Exploration on 2D DOA Estimation of Linear Array Motion: Uniform and Sparse Circular Motion

It is a challenging and attractive topic to extend the aperture dimension of linear arrays with convenient configuration for two-dimensional (2D) direction of arrival (DOA) estimation. In this paper, exploration on the circular motion of linear arrays is carried out to achieve joint superiorities of the simple configuration in the linear array and the powerful capability of estimation in the circular array. Two signal models with uniform and sparse sampling are synthesized on the basis of synthetic processing techniques, respectively, for extending the aperture dimension.

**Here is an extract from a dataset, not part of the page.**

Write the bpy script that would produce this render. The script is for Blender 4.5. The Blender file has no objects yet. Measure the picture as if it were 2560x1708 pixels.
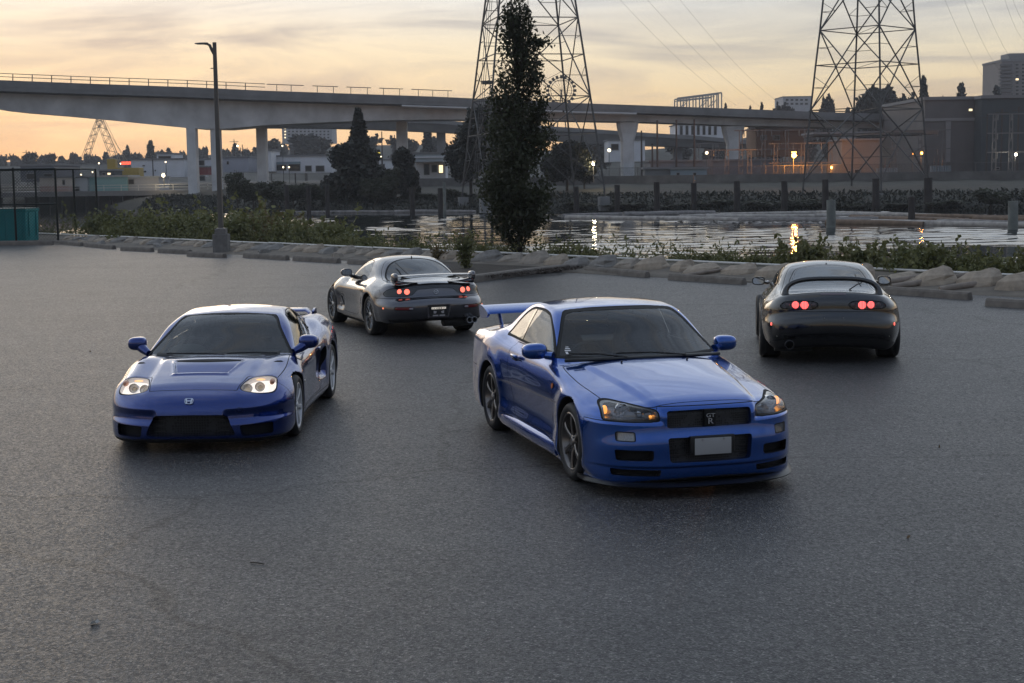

The virtual uniform concentric circular array (VUCCA) is achieved by the uniform sampling, and an efficient algorithm named polynomial expansion-based decoupled reduced-complexity multiple signal classification (PE-DRC MUSIC) is proposed correspondingly to realize high-accuracy and low-complexity 2D DOA estimation by making full use of the properties of polynomial expansion. On the other hand, the virtual sparse concentric circular array (VSCCA) is realized by innovatively exploiting the sparsity of the concentric circular array and sparse sampling. The difference coarray in VSCCA is investigated for a higher degree of freedom (DOF), and a 2-exponent linear array with an efficient sampling method is proposed pertinently. Furthermore, the properties of estimation ambiguity and mutual coupling (MC) are comprehensively analyzed in both the VUCCA and VSCCA. Simulations show that the underdetermined 2D DOA estimation can be achieved just by a single linear array. Moreover, our proposed VUCCA with PE-DRC MUSIC realizes high-accuracy but low-complexity estimation and is more robust while encountering the effect of MC. Besides, the VSCCA has a higher achievable DOF and better estimation performance than the rotating nested sparse circular array.